:: Provided data ::
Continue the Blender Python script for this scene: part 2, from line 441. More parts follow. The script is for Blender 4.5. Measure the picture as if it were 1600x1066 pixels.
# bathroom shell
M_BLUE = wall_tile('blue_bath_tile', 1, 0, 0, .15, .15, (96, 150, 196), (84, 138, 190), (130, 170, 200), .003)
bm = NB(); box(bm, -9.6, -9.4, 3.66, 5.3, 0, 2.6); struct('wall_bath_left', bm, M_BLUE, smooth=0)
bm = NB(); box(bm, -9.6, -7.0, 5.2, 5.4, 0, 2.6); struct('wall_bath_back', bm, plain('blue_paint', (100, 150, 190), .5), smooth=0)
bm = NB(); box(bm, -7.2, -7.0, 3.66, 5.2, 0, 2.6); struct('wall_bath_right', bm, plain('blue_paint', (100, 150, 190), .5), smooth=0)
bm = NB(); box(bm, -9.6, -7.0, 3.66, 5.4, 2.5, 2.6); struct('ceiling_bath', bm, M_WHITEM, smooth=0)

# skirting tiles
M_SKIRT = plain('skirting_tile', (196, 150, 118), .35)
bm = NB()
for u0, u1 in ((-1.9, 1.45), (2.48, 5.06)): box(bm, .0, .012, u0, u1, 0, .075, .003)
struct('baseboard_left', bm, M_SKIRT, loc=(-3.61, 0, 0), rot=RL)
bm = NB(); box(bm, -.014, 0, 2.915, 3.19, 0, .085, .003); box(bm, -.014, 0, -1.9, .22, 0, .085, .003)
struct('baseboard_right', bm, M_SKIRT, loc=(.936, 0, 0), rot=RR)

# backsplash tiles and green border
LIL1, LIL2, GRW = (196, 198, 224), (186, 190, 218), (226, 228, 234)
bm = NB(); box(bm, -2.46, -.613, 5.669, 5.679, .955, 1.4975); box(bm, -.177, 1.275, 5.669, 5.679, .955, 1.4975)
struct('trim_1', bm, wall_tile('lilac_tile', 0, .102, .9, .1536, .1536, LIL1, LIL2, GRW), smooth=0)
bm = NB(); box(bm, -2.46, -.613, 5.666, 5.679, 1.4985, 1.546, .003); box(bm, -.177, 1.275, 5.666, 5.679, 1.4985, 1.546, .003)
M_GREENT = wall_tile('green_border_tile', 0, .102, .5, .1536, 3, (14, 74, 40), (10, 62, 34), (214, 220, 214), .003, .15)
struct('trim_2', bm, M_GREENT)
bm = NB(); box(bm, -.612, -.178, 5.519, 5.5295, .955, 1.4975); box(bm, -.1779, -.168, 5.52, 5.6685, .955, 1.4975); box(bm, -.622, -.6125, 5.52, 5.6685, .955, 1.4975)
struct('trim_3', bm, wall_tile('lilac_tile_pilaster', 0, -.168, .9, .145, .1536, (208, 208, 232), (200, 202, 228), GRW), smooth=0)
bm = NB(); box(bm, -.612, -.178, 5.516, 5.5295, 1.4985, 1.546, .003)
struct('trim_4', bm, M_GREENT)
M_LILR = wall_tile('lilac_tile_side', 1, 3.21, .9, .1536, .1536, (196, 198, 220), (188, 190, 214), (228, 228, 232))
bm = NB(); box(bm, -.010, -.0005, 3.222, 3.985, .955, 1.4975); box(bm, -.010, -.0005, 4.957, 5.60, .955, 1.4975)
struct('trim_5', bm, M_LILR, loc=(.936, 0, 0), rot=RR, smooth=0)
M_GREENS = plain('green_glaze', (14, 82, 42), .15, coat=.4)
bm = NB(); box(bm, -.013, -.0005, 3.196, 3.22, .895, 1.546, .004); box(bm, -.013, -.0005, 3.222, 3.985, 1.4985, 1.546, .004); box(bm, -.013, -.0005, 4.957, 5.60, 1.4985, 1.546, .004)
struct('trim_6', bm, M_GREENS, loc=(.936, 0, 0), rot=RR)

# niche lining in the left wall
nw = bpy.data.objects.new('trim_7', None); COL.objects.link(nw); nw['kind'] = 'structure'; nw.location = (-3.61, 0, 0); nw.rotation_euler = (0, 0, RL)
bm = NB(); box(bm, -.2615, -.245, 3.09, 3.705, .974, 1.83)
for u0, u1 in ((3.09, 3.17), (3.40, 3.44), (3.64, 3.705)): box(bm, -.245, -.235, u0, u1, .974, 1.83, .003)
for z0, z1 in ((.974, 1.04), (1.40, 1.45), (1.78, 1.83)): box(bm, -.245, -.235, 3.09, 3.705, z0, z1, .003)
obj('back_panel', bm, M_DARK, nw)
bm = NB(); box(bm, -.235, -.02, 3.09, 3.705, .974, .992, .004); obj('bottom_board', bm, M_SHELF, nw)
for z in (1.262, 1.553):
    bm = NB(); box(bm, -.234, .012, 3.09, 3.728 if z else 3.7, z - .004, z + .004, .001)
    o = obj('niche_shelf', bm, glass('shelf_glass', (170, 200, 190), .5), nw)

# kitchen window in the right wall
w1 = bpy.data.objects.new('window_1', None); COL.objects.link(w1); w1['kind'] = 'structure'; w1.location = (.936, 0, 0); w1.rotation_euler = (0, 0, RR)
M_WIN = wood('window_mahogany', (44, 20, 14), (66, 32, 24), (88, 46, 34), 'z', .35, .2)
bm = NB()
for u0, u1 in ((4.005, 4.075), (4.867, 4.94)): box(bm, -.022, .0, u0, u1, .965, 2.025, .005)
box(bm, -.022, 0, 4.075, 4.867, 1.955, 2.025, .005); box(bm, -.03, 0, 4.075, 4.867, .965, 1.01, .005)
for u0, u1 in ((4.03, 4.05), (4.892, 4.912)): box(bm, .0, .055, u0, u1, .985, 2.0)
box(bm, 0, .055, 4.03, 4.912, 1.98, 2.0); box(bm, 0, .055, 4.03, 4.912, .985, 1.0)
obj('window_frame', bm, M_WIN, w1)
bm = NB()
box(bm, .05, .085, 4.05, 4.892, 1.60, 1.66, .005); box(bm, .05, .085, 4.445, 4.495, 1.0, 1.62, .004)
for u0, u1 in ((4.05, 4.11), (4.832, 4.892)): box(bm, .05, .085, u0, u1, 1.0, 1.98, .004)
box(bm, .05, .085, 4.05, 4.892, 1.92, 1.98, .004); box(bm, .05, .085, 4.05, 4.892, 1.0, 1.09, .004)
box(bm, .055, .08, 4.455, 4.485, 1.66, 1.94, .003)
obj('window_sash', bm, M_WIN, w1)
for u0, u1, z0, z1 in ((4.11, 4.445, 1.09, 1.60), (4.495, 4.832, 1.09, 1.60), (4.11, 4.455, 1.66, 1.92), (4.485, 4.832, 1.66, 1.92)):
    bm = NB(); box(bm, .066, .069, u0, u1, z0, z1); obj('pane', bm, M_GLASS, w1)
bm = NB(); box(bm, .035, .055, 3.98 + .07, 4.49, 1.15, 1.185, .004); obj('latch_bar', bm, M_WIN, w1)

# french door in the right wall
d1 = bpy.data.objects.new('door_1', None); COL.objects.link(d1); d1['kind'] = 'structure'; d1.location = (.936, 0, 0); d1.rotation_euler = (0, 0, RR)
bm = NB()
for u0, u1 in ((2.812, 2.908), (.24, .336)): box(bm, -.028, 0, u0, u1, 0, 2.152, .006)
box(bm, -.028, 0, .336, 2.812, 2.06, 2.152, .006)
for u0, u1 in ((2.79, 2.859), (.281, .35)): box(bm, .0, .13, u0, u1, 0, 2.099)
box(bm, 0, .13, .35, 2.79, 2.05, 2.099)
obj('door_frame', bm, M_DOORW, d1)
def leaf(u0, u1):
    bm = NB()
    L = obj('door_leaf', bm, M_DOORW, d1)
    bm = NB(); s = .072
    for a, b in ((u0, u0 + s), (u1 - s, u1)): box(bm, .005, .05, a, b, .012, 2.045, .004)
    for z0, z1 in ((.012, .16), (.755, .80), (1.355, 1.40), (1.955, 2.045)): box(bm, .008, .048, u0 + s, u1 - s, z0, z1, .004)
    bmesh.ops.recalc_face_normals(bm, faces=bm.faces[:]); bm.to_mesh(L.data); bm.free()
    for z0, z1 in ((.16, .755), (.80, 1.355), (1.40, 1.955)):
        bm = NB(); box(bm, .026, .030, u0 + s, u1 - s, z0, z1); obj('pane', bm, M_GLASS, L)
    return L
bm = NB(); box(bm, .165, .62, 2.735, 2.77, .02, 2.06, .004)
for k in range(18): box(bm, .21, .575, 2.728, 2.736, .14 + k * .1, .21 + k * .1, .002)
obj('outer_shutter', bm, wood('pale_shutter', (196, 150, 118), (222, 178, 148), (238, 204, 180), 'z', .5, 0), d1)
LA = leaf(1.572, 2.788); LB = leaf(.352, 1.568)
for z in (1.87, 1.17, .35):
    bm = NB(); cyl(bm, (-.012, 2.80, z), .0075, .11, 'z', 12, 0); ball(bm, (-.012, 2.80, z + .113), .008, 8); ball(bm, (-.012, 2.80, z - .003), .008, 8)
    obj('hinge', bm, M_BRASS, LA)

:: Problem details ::
Quote the data above verbatim from its first line to the line that includes "struct('baseboard_right', bm, M_SKIRT, loc=(.936, 0, 0), rot=RR)", with both boundary lines retained.

:: Answer for the task ::
Continue the Blender Python script for this scene: part 2, from line 441. More parts follow. The script is for Blender 4.5. Measure the picture as if it were 1600x1066 pixels.
# bathroom shell
M_BLUE = wall_tile('blue_bath_tile', 1, 0, 0, .15, .15, (96, 150, 196), (84, 138, 190), (130, 170, 200), .003)
bm = NB(); box(bm, -9.6, -9.4, 3.66, 5.3, 0, 2.6); struct('wall_bath_left', bm, M_BLUE, smooth=0)
bm = NB(); box(bm, -9.6, -7.0, 5.2, 5.4, 0, 2.6); struct('wall_bath_back', bm, plain('blue_paint', (100, 150, 190), .5), smooth=0)
bm = NB(); box(bm, -7.2, -7.0, 3.66, 5.2, 0, 2.6); struct('wall_bath_right', bm, plain('blue_paint', (100, 150, 190), .5), smooth=0)
bm = NB(); box(bm, -9.6, -7.0, 3.66, 5.4, 2.5, 2.6); struct('ceiling_bath', bm, M_WHITEM, smooth=0)

# skirting tiles
M_SKIRT = plain('skirting_tile', (196, 150, 118), .35)
bm = NB()
for u0, u1 in ((-1.9, 1.45), (2.48, 5.06)): box(bm, .0, .012, u0, u1, 0, .075, .003)
struct('baseboard_left', bm, M_SKIRT, loc=(-3.61, 0, 0), rot=RL)
bm = NB(); box(bm, -.014, 0, 2.915, 3.19, 0, .085, .003); box(bm, -.014, 0, -1.9, .22, 0, .085, .003)
struct('baseboard_right', bm, M_SKIRT, loc=(.936, 0, 0), rot=RR)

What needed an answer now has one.